SUPPLIED INFORMATION
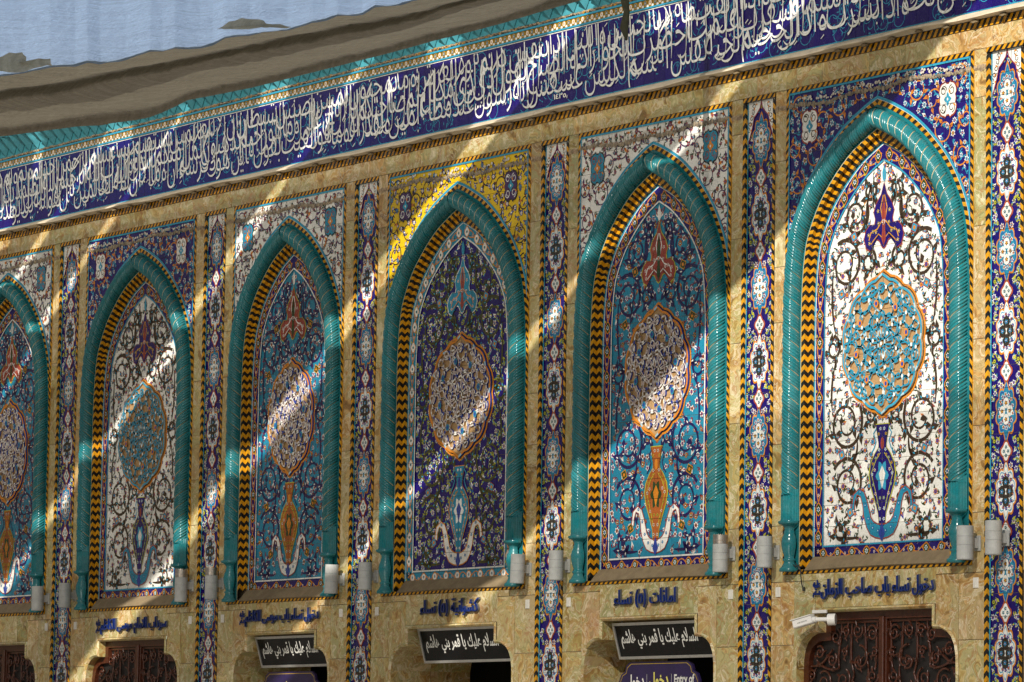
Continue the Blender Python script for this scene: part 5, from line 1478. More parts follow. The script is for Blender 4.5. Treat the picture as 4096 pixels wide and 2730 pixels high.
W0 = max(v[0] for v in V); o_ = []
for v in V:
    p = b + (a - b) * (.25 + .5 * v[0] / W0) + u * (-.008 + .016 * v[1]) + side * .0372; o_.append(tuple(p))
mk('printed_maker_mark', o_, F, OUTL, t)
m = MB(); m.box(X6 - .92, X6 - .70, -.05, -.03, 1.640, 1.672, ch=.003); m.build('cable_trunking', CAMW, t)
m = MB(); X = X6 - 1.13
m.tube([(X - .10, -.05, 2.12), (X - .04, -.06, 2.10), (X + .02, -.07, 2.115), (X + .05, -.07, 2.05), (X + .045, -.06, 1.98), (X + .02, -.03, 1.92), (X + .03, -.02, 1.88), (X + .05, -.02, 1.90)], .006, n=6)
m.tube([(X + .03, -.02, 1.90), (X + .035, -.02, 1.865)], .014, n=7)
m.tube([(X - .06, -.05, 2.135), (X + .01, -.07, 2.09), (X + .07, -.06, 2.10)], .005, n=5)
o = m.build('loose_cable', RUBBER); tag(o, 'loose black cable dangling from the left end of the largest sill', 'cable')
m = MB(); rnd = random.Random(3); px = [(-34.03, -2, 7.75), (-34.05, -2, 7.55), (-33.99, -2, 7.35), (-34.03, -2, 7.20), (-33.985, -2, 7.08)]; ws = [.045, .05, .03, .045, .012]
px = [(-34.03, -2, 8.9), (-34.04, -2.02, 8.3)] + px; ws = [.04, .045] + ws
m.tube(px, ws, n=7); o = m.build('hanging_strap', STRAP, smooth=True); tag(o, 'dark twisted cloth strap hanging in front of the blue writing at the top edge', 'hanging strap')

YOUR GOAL
Scan the material above. Extract every line in which the word "from" occurs.

COMPLETED TASK
Continue the Blender Python script for this scene: part 5, from line 1478. More parts follow. The script is for Blender 4.5. Treat the picture as 4096 pixels wide and 2730 pixels high.
o = m.build('loose_cable', RUBBER); tag(o, 'loose black cable dangling from the left end of the largest sill', 'cable')